Por isso, diz o Catecismo da Igreja Católica: “Todavia, a fé cristã não é uma ‘religião
do Livro’. O cristianismo é a religião da Palavra de Deus, ‘não de um verbo
escrito e mudo, mas do Verbo encarnado e vivo’. Para que as Escrituras não
permaneçam letra morta, é preciso que Cristo, Palavra eterna de Deus vivo, pelo
Espírito Santo nos ‘abra o espírito à compreensão das Escrituras’ Lc 24, 45”
(CIgC 108).
Sagrada Tradição
Aliás, a própria Bíblia, ou Sagradas Escrituras, têm o seu
berço na Sagrada Tradição. A Tradição inicial, ou seja, a pregação dos
apóstolos, é anterior à Sagradas Escrituras e durante muitos anos foi a única
regra de fé. Afinal, Jesus mandou: “Ide e pregai o Evangelho a toda a criatura”

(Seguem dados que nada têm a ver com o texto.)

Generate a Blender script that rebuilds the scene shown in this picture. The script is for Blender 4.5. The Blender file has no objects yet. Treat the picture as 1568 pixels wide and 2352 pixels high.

(Mc 16, 15), e não “Ide e escrevei livros” (é bom lembrar que na época não
existia gráfica, nem caneta, nem tampouco máquina de datilografar, computador
menos ainda). Com efeito, a pregação dos apóstolos começou no próprio ano da
morte de Cristo (ano 33).
Diversamente, os livros da Sagrada Escritura, só começaram a
serem escritos a partir do ano 50 até ao ano 100; e, sobretudo, não foram
conhecidos pela Igreja universal, senão no decurso dos primeiros séculos, pois
ao princípio, só eram conhecidos pelas Igrejas particulares a que se
destinavam. Notável é o testemunho da própria Bíblia em favor da tradição:
“Embora tivesse muitas coisas a escrever-vos, não o quis fazer por meio de
tinta e papel, pois espero ver-vos e falar-vos de viva voz” (2Jo 12);
“Conservai-vos firmes na fé e guardai as tradições que aprendestes, quer pela
nossa pregação, quer pela nossa carta” (2Ts 2, 14); “O que ouviste da minha
boca e de muitas testemunhas, confia-o a outros homens fiéis, capazes de
instruir os outros” (2Tm 2,2).
Se entendermos que a Escritura é a única fonte da nossa fé,
como fazem os protestantes, somos forçados a achar que nos primeiros anos e
séculos, não havia na Igreja fonte alguma de fé, o que é inadmissível, porque
equivaleria a dizer que, então, não havia fé; mas, é admissível aceitar uma
fonte de fé distinta da Escritura, a saber, a Tradição ou ensino dos apóstolos
e seus sucessores.
A Igreja nasceu da Bíblia?
A Bíblia nasceu da Igreja e não a Igreja nasceu da Bíblia.
Não se pode saber com certeza que livros contêm na realidade a doutrina de
Cristo, nem qual o seu verdadeiro sentido, a não ser pelo ensino da Igreja.
Portanto, se não se acredita na assistência de Deus de infalibilidade à Igreja,
tampouco se pode acreditar no valor infalível da Bíblia como Palavra de Deus.
Não se pode celebrar o fruto negando a existência e o valor da árvore que o
gerou. Por isso, diz Santo Agostinho: “Eu não creria no Evangelho, se a isto
não me levasse a autoridade da Igreja Católica”.
A Igreja é esta mãe que nos alimenta da graça de Cristo, que
nos ensina a fé e, por isso, diz São Cipriano (séc. III): “Nascemos todos do
seu ventre, somos nutridos com o seu leite e animados pelo seu Espírito”.